Saturday, October 24, 2009

Supporting Your Farmer's Market and more ....

BoylefarmersA forgotten habit of the past?

Today I was reminded of the Saturday morning ritual, as a child, of being dragged off to do the week’s shopping. It was something I did not like at all until it was all over and we went into the cafe to have some late breakfast or early lunch.

Each Saturday morning, when I do not have a group to guide, has become a habit of setting of for Boyle, our nearest town, for the Farmer’s Market in front of King House, a heritage landmark of Boyle and a lovely safe place to hold a farmer’s market.

My old habit, was like many of us now, off to the big town and the big supermarkets. Shopping is a conveyor belt habit with the intent of getting the lowest prices and the fastest time and barely a glance at the other people shopping and the staff at check out.

Somehow, I now hope I never do that again

It does mean I now spend a bit more money on my groceries, or maybe not, as I find I am portion controlling to keep within my food budget so maybe I am not on healthier food and healthier portions.

Social Shopping

First, the farmer’s market does have the best food with its organic produce, fresh fish, hand made cheeses, and straight out of the oven baking, plus a load of plants to assist home growing too.

Regular visiting also becomes entertainment both with the familiarity with the stallholders and the exchange with the same weekly shoppers who have re-discovered how this old habit of Saturday shopping is actually quite wholesome.

and then there’s the other shopping

Its unlikely that all of our consumer shopping needs can be satisfied through a farmer’s market shop, but Boyle is a lovely small town, one that can be walked around with ease.

Its supermarket is a Super Valu branch, a unique supermarket idea as the supermarkets are franchised and not a chain, and are somewhere between a convenience store and a large hyper-supermarket. The best part is that Super Valu is a creative and organic enlargement of the former town grocery shops. The owners and staff are usually local families so they are quite community too. I often find myself in conversations with people there. For a stranger it must be a mystery how so many aisles can be filled with so many trolley pushers at a standstill having wee little ceilis.

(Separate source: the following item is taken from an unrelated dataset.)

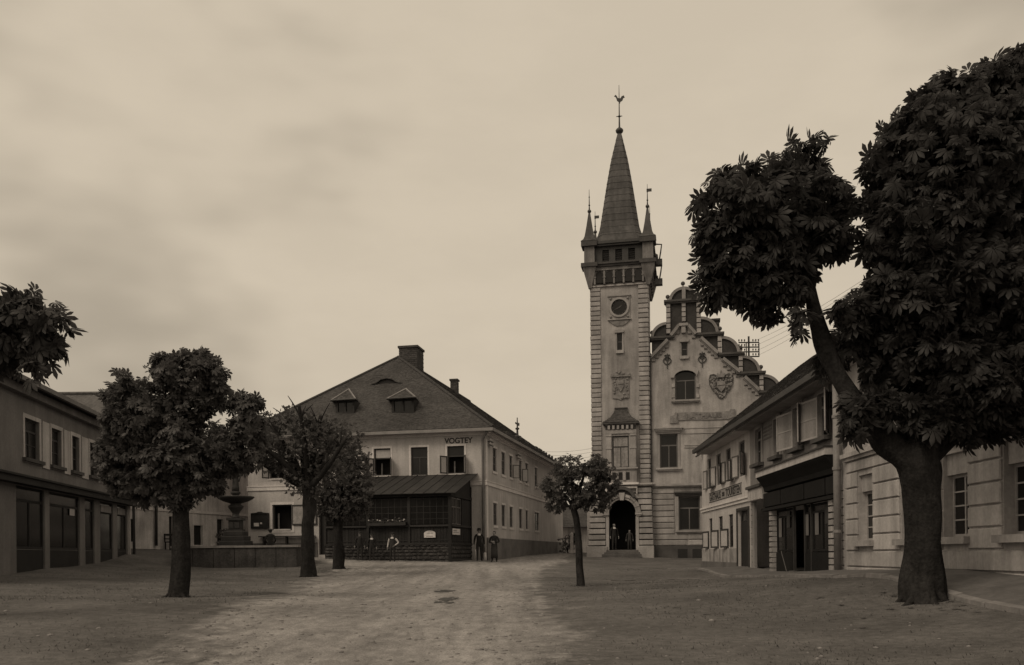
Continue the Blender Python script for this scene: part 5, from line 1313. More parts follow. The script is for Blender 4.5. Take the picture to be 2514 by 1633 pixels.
# eaves and slate roof shared in height with the shop
ovh = .62; rise = 1.0
def roof(par, u0, u1, z, run, slope, mt='slate2', ov=ovh, sof='inn'):
    z_e = z - .05
    e0, e1 = R.pt(u0, z_e, ov), R.pt(u1, z_e, ov); t0, t1 = R.pt(u0, z_e + (run + ov) * slope, -run), R.pt(u1, z_e + (run + ov) * slope, -run)
    dn = Vector((0, 0, -.14)); m = MB(); m.add([e0, e1, t1, t0, e0 + dn, e1 + dn, t1 + dn, t0 + dn], [(0, 1, 2, 3), (4, 7, 6, 5), (0, 4, 5, 1), (1, 5, 6, 2), (2, 6, 7, 3), (3, 7, 4, 0)])
    b0, b1 = R.pt(u0, z_e, -2 * run - ov), R.pt(u1, z_e, -2 * run - ov); m.quad(t0, t1, b1, b0)
    o = m.build('roof', M['lead'], par); slates('slate_courses', o, [e0, e1, t1, t0], M[mt], .17, .22)
    for u_ in (u0, u1):
        m = MB(); m.quad(R.pt(u_, z_e - .14, .0), R.pt(u_, z_e + (run + ov) * slope - .14, -run), R.pt(u_, z_e - .14, -2 * run)); m.build('gable', M['inn'], par)
    m = MB(); m.box(R, u0 - .02, u1, z_e - .20, z_e - .03, ov - .01, ov + .13); m.build('gutter', M['lead'], par)
    m = MB(); m.box(R, u0 + .02, u1 - .005, z_e - .25, z_e - .15, -.02, ov - .06); m.build('soffit', M[sof], par)
    return o
roof(inn, Re.U(1706, 1100), uI - .005, ez + .1, 4.4, .78)

# ---- shop with pent roof and dark glazed front
sh = thing('shop', 'shop with dark glazed front under a long pale fascia and open white casements above', 'shop', tuple(R.pt(uI + .5, gz(*R.pt(uI, 0).xy))))
sw_ = [(1856.5, 1871.5), (1902, 1916.5), (1950.5, 1970), (2012, 2036)]
zw0 = lvl((1864, 1141), (1909, 1121), (1960, 1098), (2024, 1072)); zw1 = lvl((1864, 1052), (1909, 1026), (1960, 1002), (2024, 965))
so = [(ru(a, 1090), ru(b, 1070), zw0, zw1) for a, b in sw_]
Rf = R.off(.42)
zsf = (Rf.Z(1856, 1176) + Rf.Z(2026, 1112)) / 2; zst_ = (Rf.Z(1855, 1161) + Rf.Z(2026, 1096)) / 2
fu0, fu1 = Rf.U(1855, 1168), uS - .3
zgr = lvl((1860, 1393), (2060, 1400))
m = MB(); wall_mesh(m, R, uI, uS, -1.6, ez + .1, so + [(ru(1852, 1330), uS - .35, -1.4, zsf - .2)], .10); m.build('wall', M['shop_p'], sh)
for i, o in enumerate(so):
    w = window(R, sh, *o, d=-.05, cols=2, rows=2, transom=.3, fm='frame_m', fw=.07, open_low=i >= 2)
    m = MB(); m.box(R, o[0] - .2, o[1] + .2, o[2] - .12, o[2], 0, .22); m.build('sill', M['rdark'], w)
    m = MB(); m.box(R, o[0] - .13, o[0], o[2], o[3], 0, .05); m.box(R, o[1], o[1] + .13, o[2], o[3], 0, .05); m.box(R, o[0] - .13, o[1] + .13, o[3], o[3] + .15, 0, .06); m.build('surround', M['shop_p'], w)
    # brown ribbed panel above each window and string lines beside it
    for k in range(4):
        a = o[0] + (o[1] - o[0]) * k / 4; q = MB(); q.box(R, a + .02, a + (o[1] - o[0]) / 4 - .02, o[3] + .16, o[3] + .5, 0, .04); q.build('rib_panel', M['shop_b'], w)
    for k in range(4):
        zz = o[3] - .1 - .13 * k; e = so[i + 1][0] - .15 if i < 3 else uS - .1
        q = MB(); q.box(R, o[1] + .15, e, zz - .03, zz + .03, 0, .02); q.build('string_line', M['shop_b'], sh)
for i, wd, g in ((2, 1.0, 'glass_p'), (3, 1.0, 'glass_p')):
    o = so[i]; casement(R, sh, o[0], 1, o[2] + .05, o[3] - .05, 1.15, 10, fm='frame_l', gm='shop_p', d=.05, rows=2, fw=.06); casement(R, sh, o[1], -1, o[2] + .05, o[3] - .05, .8, 24, fm='frame_l', gm='shop_p', d=.04, rows=2, fw=.06)
q = R.rect(1928, 1040, 1940, 1080); m = MB(); m.box(R, *q, .02, .05); m.build('enamel_plate', M['wood'], sh)
# fascia and hollow cornice
m = MB(); m.box(R, fu0, fu1, zsf, zst_, -.05, .42); fa = m.build('fascia', M['fascia'], sh)
m = MB(); m.box(R, fu0 - .03, fu1 + .02, zst_, zst_ + .05, -.05, .47); m.build('fascia_lead', M['lead'], sh)
m = MB(); f_a, f_b = fu0 + .04, uS - .32
pr_ = [(zsf - .002, .4), (zsf - .06, .38), (zsf - .2, .27), (zsf - .36, .16), (zsf - .5, .13), (zsf - .55, -.1), (zsf - .002, -.1)]
n_ = len(pr_); P = [R.pt(f_a, z, d) for z, d in pr_] + [R.pt(f_b, z, d) for z, d in pr_]
m.add(P, [tuple(range(n_)), tuple(range(2 * n_ - 1, n_ - 1, -1))] + [(i, (i + 1) % n_, n_ + (i + 1) % n_, n_ + i) for i in range(n_)]); m.build('cove', M['shopwood'], sh)
zs1 = zsf - .55; zs0 = zs1 - .55
pa_u = [ru(1882, 1300), ru(1925, 1300), ru(1984, 1300), ru(2037, 1300), uS - .36]
for a, b in zip(pa_u[:-1], pa_u[1:]):
    m = MB(); m.box(R, a + .05, b - .05, zs0 + .05, zs1 - .02, .02, .12); m.build('sign_panel', M['shopwood'], sh)
m = MB(); m.box(R, pa_u[0], uS - .36, zs0, zs1, -.05, .05); m.build('sign_board', M['shopwood'], sh)
m = MB(); m.box(R, pa_u[0] - .05, uS - .34, zs0 - .1, zs0, -.05, .18); m.build('transom_rail', M['shopwood'], sh)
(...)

A future for the little shops?

Modern shopping is many countries has taken trade away from small shopkeepers who just cannot compete with pricing and convenience. A supermarket shopping experience probably takes a fifth of the time of going to small shops. However, how many of us go to the supermarket more than once a week? Its seems the craft of planning and budgeting for a weekly shopping experience is largely lost, even with people in remote country places who now seem to think nothing of taking their 4 x 4 into town 3 or 4 times a week to get a few things.

My suggestion coming up is hard for the many people who’s working lives have now been put onto shift work and often inclusive of Saturday morning, but if your lifestyle has a Saturday morning free, do consider using this for what could become a very important revitalising time of your week.

Boyle is a town where the small shops have been closing and it fast became a town of boarded up shops, but Boyle is a pretty small Irish country town. It has a convenient rail station and good bus service. Some enterprising people are coming up with great ideas. Store rents are currently very low and people are moving in with arts-crafts-eco-mind-body-spirit type enterprises. I can see Boyle going the route of Glastonbury over the next 10 years as it is convenient to several incredible ancient sacred and heritage sites.

a lifestyle

I arrive in Boyle on Saturday morning at around 10:00 am and take about 2 to 3 hours to completely savour the experience of shopping there. My goal is to get all I need for the week ahead.

Farmer’s market, Super Valu, little shops for personals and gifts for upcoming events. I especially like the new Greenway Emporium of eco products near the river and Stone House cafe. Finally, its put everything in the van and off to a local cafe, and Boyle does a few lovely little relaxing nooks like the Stone House and King House Cafe, and the Italian cafe by Super Valu has great coffee.

Then arriving home, empty the bags. Maybe its often the same things each week, but there is always that thrill of all these goodies, exploring what they are, sometimes taking tastes, and putting them away. It is truly a moment of reflection and thanksgiving to be able to replenish our “cauldrons” with a momentary thought and prayer for those who cannot be as fortunate.

Saturday morning shopping, now such a different experience to heading off to Tesco and Lidl. Instead a wholesome experience of a past "ritual" that I had forgotten, that includes social stimulation, senses stimulation, a sense of wonder, and certainly a huge personal contribution to eco living.